Our CEO called the staff together and told us to go home to our families if we could, or to stay in the offices if we couldn't, and that our needs would be taken care of. I set off immediately, headed to my fiancé and my home in Alexandria, on the other side of the White House, across the Potomac, on the other side of the Pentagon, past National Airport. A gauntlet of the most high-security zones. 

The streets were packed as I stepped outside. Traffic was bumper to bumper as everyone tried to get out of downtown, get away from the monuments and the White House, which seemed like the likeliest targets. I was headed right toward them. I caught snippets of conversation as I started toward the nearest metro station. It was closed. Some said the whole system was closed. So I kept walking. Streets were being cordoned off around the White House as I walked. As I tried to skirt around, and keep as direct a path as I could to the 14th Street bridge, more and more streets were being blocked off. I wasn't even sure I was going to be able to get across the bridge, much less to it.

Then I saw folks going down into a metro station. I followed, and the trains were running. I caught the blue line for home, headed to the King Street stop. The train was packed. We traveled at normal speed, right through the Pentagon stop (not surprisingly) straight on to the Pentagon City stop. There, everyone was offloaded. I'm not sure of this, but it seemed they were just getting people across the river, the rest was up to us.

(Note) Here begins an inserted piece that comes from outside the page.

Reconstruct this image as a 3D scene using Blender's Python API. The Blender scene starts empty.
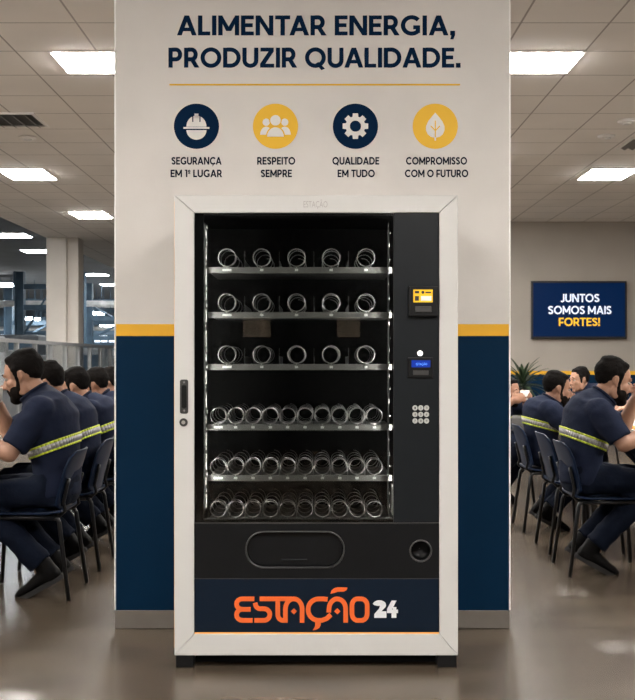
import bpy, bmesh, math, random
from mathutils import Vector, Matrix, noise
from mathutils.bvhtree import BVHTree
random.seed(7)
S = bpy.context.scene
C = S.collection
PI = math.pi
CAMZ, F, CX, HY = 1.194, 1100.0, 317.5, 360.0

# ------------------------------------------------------------------ materials
def mat(name, col, rough=.5, metal=0., var=0., scale=8., bump=0., bscale=60., emit=None, estr=0., coat=0., spec=.5):
    m = bpy.data.materials.new(name); m.use_nodes = True
    nt = m.node_tree; b = nt.nodes['Principled BSDF']; L = nt.links.new
    c = (col[0], col[1], col[2], 1)
    b.inputs['Base Color'].default_value = c
    b.inputs['Roughness'].default_value = rough
    b.inputs['Metallic'].default_value = metal
    b.inputs['Coat Weight'].default_value = coat
    b.inputs['Specular IOR Level'].default_value = spec
    tc = nt.nodes.new('ShaderNodeTexCoord')
    if var > 0:
        n = nt.nodes.new('ShaderNodeTexNoise'); n.inputs['Scale'].default_value = scale; n.inputs['Detail'].default_value = 5
        r = nt.nodes.new('ShaderNodeValToRGB')
        r.color_ramp.elements[0].position = .3; r.color_ramp.elements[1].position = .7
        r.color_ramp.elements[0].color = tuple(max(0, v*(1-var)) for v in col)+(1,)
        r.color_ramp.elements[1].color = tuple(min(1, v*(1+var)) for v in col)+(1,)
        L(tc.outputs['Object'], n.inputs['Vector']); L(n.outputs['Fac'], r.inputs['Fac']); L(r.outputs['Color'], b.inputs['Base Color'])
    if bump > 0:
        n2 = nt.nodes.new('ShaderNodeTexNoise'); n2.inputs['Scale'].default_value = bscale; n2.inputs['Detail'].default_value = 4
        bp = nt.nodes.new('ShaderNodeBump'); bp.inputs['Strength'].default_value = bump; bp.inputs['Distance'].default_value = .01
        L(tc.outputs['Object'], n2.inputs['Vector']); L(n2.outputs['Fac'], bp.inputs['Height']); L(bp.outputs['Normal'], b.inputs['Normal'])
    if emit:
        b.inputs['Emission Color'].default_value = tuple(emit)+(1,)
        b.inputs['Emission Strength'].default_value = estr
    return m

def lamp_mat(name, col, strength):
    return mat(name, (.8, .8, .8), .5, emit=col, estr=strength)

def srgb(r, g, b):
    f = lambda v: ((v/255+.055)/1.055)**2.4 if v/255 > .04045 else v/255/12.92
    return (f(r), f(g), f(b))

M = {}
M['plaster'] = mat('plaster_white', (.66, .625, .59), .7, var=.05, scale=3, bump=.06, bscale=25)
M['wallbeige'] = mat('plaster_beige', (.36, .325, .285), .8, var=.05, scale=1.5, bump=.05, bscale=25)
M['navy_paint'] = mat('paint_navy', (.0012, .0175, .047), .6, spec=.08, var=.06, scale=4, bump=.03, bscale=30)
M['yellow_paint'] = mat('paint_yellow', (.80, .42, .012), .5, var=.04, scale=5)
M['base_beige'] = mat('skirting_beige', (.16, .14, .12), .6, var=.1, scale=6)
M['edge_highlight'] = mat('edge_highlight', (.95, .93, .90), .5)  # near-white colour stands in for light caught on the pillar corners
M['ink_navy'] = mat('vinyl_navy', (.001, .014, .044), .7, spec=.06)
M['vinyl_yellow'] = mat('vinyl_yellow', (.80, .46, .015), .55)
M['vinyl_white'] = mat('vinyl_white', (.74, .71, .67), .55)
M['ink_black'] = mat('vinyl_dark', (.003, .008, .022), .7, spec=.06)
M['frame_white'] = mat('enamel_white', (.60, .585, .56), .42, var=.02, scale=5)
M['frame_mark'] = mat('embossed_grey', (.43, .395, .385), .45)
M['black_panel'] = mat('panel_black', (.0055, .006, .007), .34, var=.1, scale=20, spec=.35)
M['ctrl_panel'] = mat('panel_anthracite', (.008, .0098, .012), .38, var=.08, scale=12, spec=.3)
M['liner'] = mat('liner_black', (.0025, .0025, .0025), .6, var=.1, scale=15, spec=.15)
M['mirror_liner'] = mat('liner_steel', (.12, .115, .105), .22, .9)
M['steel'] = mat('tray_steel', (.20, .197, .19), .45, .3, var=.12, scale=14)
M['coil_steel'] = mat('coil_steel', (.40, .39, .38), .3, 1.)
M['divider'] = mat('divider_grey', (.10, .10, .10), .4, .4)
M['tag'] = mat('tag_white', (.85, .85, .83), .5)
M['navy_panel'] = mat('panel_navy', (.0035, .0095, .021), .4, var=.05, scale=8, spec=.25)
M['orange'] = mat('vinyl_orange', (.80, .135, .022), .5, emit=(.8, .13, .02), estr=0.)
M['logo_white'] = mat('vinyl_pale', (.80, .80, .82), .5)
M['black_plastic'] = mat('plastic_black', (.006, .006, .0065), .38, spec=.3, var=.1, scale=30)
M['dark_plastic'] = mat('plastic_dark_grey', (.045, .043, .042), .4, var=.1, scale=30)
M['rim_plastic'] = mat('plastic_rim', (.05, .05, .05), .28, spec=.6)
M['key'] = mat('key_silver', (.62, .62, .60), .4, .2)
M['key_mark'] = mat('key_mark', (.03, .03, .03), .5)
M['label_yellow'] = mat('screen_yellow', (.75, .43, .01), .4, emit=(1, .60, .02), estr=.35)
M['label_white'] = mat('screen_white', (.75, .72, .66), .4, emit=(1, .95, .85), estr=.25)
M['lcd'] = mat('lcd_blue', (.01, .03, .25), .25, emit=(.006, .03, .30), estr=.6)
M['lcd_text'] = mat('lcd_text', (.1, .3, .8), .3, emit=(.1, .32, 1.), estr=.9)
M['button_glow'] = lamp_mat('button_glow', (1, .97, .9), 1.6)
M['amber'] = mat('amber_light', (.5, .25, .05), .5, emit=(1, .46, .07), estr=.45)
M['led'] = lamp_mat('led_white', (1, .97, .92), 260.)
M['slot_rail'] = mat('rail_zinc', (.22, .22, .21), .5, .5, var=.5, scale=60)
M['lamp'] = lamp_mat('lamp_diffuser', (1, .965, .92), 112.)
M['lamp_far'] = lamp_mat('lamp_diffuser_cool', (.93, .97, 1), 45.)
M['lamp_frame'] = mat('lamp_frame', (.7, .68, .65), .5)
M['vent'] = mat('vent_dark', (.018, .016, .014), .6)
M['vent_fin'] = mat('vent_fin', (.10, .09, .08), .5, .2)
M['skin'] = mat('skin', (.33, .18, .12), .55, spec=.3, var=.10, scale=22, bump=.05, bscale=120)
M['skin2'] = mat('skin_deeper', (.27, .14, .09), .55, spec=.3, var=.10, scale=22, bump=.05, bscale=120)
M['hair'] = mat('hair_black', (.0055, .0045, .004), .75, var=.3, scale=60, bump=.4, bscale=160, spec=.05)
M['beard'] = mat('beard_black', (.008, .006, .005), .85, var=.3, scale=90, bump=.4, bscale=220, spec=.04)
M['shirt'] = mat('cotton_navy', (.0105, .0145, .031), .9, var=.15, scale=9, bump=.25, bscale=35, spec=.12)
M['trouser'] = mat('twill_dark_navy', (.0045, .007, .015), .9, var=.15, scale=12, bump=.3, bscale=40, spec=.1)
M['shoe'] = mat('leather_black', (.0035, .003, .003), .6, spec=.1, var=.2, scale=25, bump=.2, bscale=60)
M['sole'] = mat('rubber_black', (.012, .011, .011), .8)
M['hivis'] = mat('trim_lime', (.52, .62, .04), .6, emit=(.5, .62, .03), estr=0.)
M['reflect'] = mat('tape_grey', (.34, .33, .32), .5, .2, var=.06, scale=40)
M['eye'] = mat('eye_white', (.30, .26, .23), .5, spec=.2)
M['iris'] = mat('iris_dark', (.02, .012, .008), .3)
M['chair_blue'] = mat('plastic_blue', (.0045, .012, .033), .45, spec=.16, var=.1, scale=12)
M['chair_leg'] = mat('steel_black', (.010, .010, .011), .38, .3, var=.1, scale=30)
M['rivet'] = mat('rivet_zinc', (.55, .53, .5), .35, .8)
M['table'] = mat('laminate_white', (.62, .58, .53), .4, var=.04, scale=10)
M['table_leg'] = mat('steel_grey', (.09, .085, .08), .45, .4)
M['ceramic'] = mat('ceramic_white', (.72, .70, .67), .3)
M['food'] = mat('food_orange', (.75, .26, .03), .6, var=.35, scale=60, bump=.6, bscale=80)
M['food_brown'] = mat('food_brown', (.28, .14, .05), .6, var=.5, scale=70, bump=.6, bscale=80)
M['leaf'] = mat('leaf_green', (.018, .034, .013), .45, var=.35, scale=12)
M['pot'] = mat('pot_grey', (.10, .095, .09), .6, var=.1, scale=10)
M['soil'] = mat('soil', (.03, .02, .012), .9, var=.4, scale=60)
M['tv_black'] = mat('tv_bezel', (.008, .008, .009), .3)
M['tv_blue'] = mat('tv_screen_navy', (.003, .008, .03), .35, emit=(.0003, .010, .042), estr=1., spec=.05)
M['tv_white'] = mat('tv_text_white', (.5, .5, .55), .3, emit=(.78, .86, 1), estr=.85)
M['tv_amber'] = mat('tv_text_amber', (.5, .3, .02), .3, emit=(1, .55, .02), estr=.8)
M['hall_ceiling'] = mat('hall_ceiling', (.15, .165, .18), .8, var=.1, scale=1)
M['hall_steel'] = mat('hall_steel_blue', (.07, .12, .17), .55, .1, var=.3, scale=3)
M['hall_wall'] = mat('hall_wall', (.16, .20, .24), .8, var=.5, scale=.6)
M['hall_grey'] = mat('hall_machine_grey', (.50, .50, .49), .5, var=.3, scale=4)
M['hall_dark'] = mat('hall_machine_dark', (.07, .075, .08), .5, var=.3, scale=5)
M['rail_alu'] = mat('rail_aluminium', (.24, .24, .24), .45, .5, var=.08, scale=12)
M['column'] = mat('column_cream', (.60, .55, .49), .7, var=.05, scale=2)
M['window_glow'] = lamp_mat('window_daylight', (.80, .91, 1), 2.3)
M['joint'] = mat('mitre_joint', (.30, .28, .26), .7)
M['rear_dark'] = mat('rear_wall_charcoal', (.012, .012, .012), .9, var=.2, scale=2, spec=.1)
M['rear_panel'] = mat('rear_board', (.60, .46, .33), .7, var=.08, scale=3)

def glass(name, tint, f0=.04, rough=0.):
    m = bpy.data.materials.new(name); m.use_nodes = True; nt = m.node_tree; nt.nodes.clear(); L = nt.links.new
    o = nt.nodes.new('ShaderNodeOutputMaterial'); t = nt.nodes.new('ShaderNodeBsdfTransparent'); g = nt.nodes.new('ShaderNodeBsdfGlossy')
    mx = nt.nodes.new('ShaderNodeMixShader'); lw = nt.nodes.new('ShaderNodeLayerWeight'); lw.inputs['Blend'].default_value = .5
    t.inputs['Color'].default_value = tint+(1,); g.inputs['Roughness'].default_value = rough
    pw = nt.nodes.new('ShaderNodeMath'); pw.operation = 'POWER'; pw.inputs[1].default_value = 5
    ma = nt.nodes.new('ShaderNodeMath'); ma.operation = 'MULTIPLY_ADD'; ma.inputs[1].default_value = 1-f0; ma.inputs[2].default_value = f0
    L(lw.outputs['Facing'], pw.inputs[0]); L(pw.outputs[0], ma.inputs[0]); L(ma.outputs[0], mx.inputs[0])
    L(t.outputs[0], mx.inputs[1]); L(g.outputs[0], mx.inputs[2]); L(mx.outputs[0], o.inputs[0])
    return m
M['glass'] = glass('machine_glass', (.64, .65, .64), .05)
M['partition_glass'] = glass('partition_glass', (.93, .95, .96), .04)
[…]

When I came out of the metro stop, the streets were again packed. It was a clear, sunny, beautiful day, but as I turned around, I saw the Pentagon billowing black smoke. It was shocking to see. Everything I'd seen to that point was on TV. Now, here it was, maybe half a mile away. There were a lot of other folks who came up out of the metro with me, and we all stopped at least for a moment, some turning away quickly, others staying. Some crying. Most staring. I stared too, feeling sad, angry, frustrated, with nothing to do with those emotions at the moment but go home and find out more about what was going on.

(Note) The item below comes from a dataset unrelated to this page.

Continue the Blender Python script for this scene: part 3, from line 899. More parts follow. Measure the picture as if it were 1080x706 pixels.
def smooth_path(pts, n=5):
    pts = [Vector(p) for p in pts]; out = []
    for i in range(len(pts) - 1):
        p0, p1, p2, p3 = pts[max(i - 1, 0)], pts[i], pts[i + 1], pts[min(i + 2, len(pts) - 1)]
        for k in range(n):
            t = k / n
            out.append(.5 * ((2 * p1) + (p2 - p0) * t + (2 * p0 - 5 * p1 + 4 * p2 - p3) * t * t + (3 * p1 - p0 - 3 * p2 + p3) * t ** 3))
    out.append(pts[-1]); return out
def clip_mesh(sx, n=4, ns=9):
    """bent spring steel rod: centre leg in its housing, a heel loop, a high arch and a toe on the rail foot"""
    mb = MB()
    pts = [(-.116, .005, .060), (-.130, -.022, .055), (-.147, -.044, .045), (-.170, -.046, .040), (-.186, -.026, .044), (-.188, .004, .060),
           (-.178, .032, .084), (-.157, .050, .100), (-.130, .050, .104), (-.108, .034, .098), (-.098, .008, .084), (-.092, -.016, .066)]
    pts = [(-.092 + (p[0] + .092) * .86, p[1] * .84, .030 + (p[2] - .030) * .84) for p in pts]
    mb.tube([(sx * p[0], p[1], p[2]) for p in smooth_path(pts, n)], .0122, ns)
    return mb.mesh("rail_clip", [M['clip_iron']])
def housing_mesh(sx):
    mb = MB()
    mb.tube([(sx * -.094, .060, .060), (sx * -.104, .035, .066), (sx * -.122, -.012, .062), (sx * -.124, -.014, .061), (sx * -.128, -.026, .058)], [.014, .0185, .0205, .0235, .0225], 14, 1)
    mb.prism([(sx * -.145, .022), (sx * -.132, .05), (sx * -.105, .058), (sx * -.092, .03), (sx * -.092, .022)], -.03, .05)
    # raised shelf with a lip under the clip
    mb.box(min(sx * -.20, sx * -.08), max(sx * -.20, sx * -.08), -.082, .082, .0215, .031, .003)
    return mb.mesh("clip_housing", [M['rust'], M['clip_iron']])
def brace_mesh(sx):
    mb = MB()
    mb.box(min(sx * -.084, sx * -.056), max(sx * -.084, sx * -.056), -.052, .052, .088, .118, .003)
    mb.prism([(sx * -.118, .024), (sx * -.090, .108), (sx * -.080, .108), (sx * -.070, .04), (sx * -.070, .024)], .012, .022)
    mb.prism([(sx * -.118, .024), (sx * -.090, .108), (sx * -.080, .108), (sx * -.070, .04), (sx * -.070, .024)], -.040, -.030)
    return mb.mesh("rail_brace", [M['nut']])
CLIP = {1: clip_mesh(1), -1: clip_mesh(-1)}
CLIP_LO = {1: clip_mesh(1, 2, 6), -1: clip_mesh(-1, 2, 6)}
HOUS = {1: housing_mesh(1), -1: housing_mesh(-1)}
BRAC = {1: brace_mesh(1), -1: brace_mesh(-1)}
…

I started to walk. The traffic barely moved. At one point, a plane passed overhead, one of the last planes to land at National Airport as they cleared the airspace. The sound, so normal on any other day, made everyone stop, wondering if that plane was going to hit something, and what it would be, and how many more were coming. 

I made it home safely, and spent the rest of the day watching coverage unfold. I checked in with friends, everyone shaken but thankfully ok. One man I worked with, who lived nearby, had been riding his bike home, and had gone under some of the cordoning tape I mentioned, to take his usual route. He told me that someone had shouted at him to stop, and in his mode of just wanting to get home to his wife, to get away from what was going on, he'd flipped the guy the bird, and the next thing he knew, security personnel were tackling him. They let him go, but he keeps his finger to himself these days.

Things got back to "normal" pretty quickly, everywhere but at the Pentagon and the memorials and government buildings down on the Mall. Planes were grounded for a few days, and when, the Saturday after 9/11, National Airport started clearing the planes from the tarmac, the sound of planes flying again, once so normal, was shattering. Once again, people stopped, looked, wondered. I felt the whole thing over again in my stomach. 

In the years after, DC would suffer many fearful threats. Anthrax in the mail. Dirty bomb scares. The sniper who had people from Fredrick to Fredricksburg looking over their shoulders in parking lots and hiding behind their car doors at gas stations. Those were all rough times, but 9/11 was everyone's time. 

I still have the Washington Post front page from 9/12. It's not a happy memory, but it's one that I'll never forget, never want to forget. Thousands died that day, and we all went through it together, whether we were in New York, DC, Pennsylvania, or anywhere else. It was a horrible time, and yet, it brought us together. I will remember both of those things as I mourn and celebrate those who lost and gave their lives on 9/11.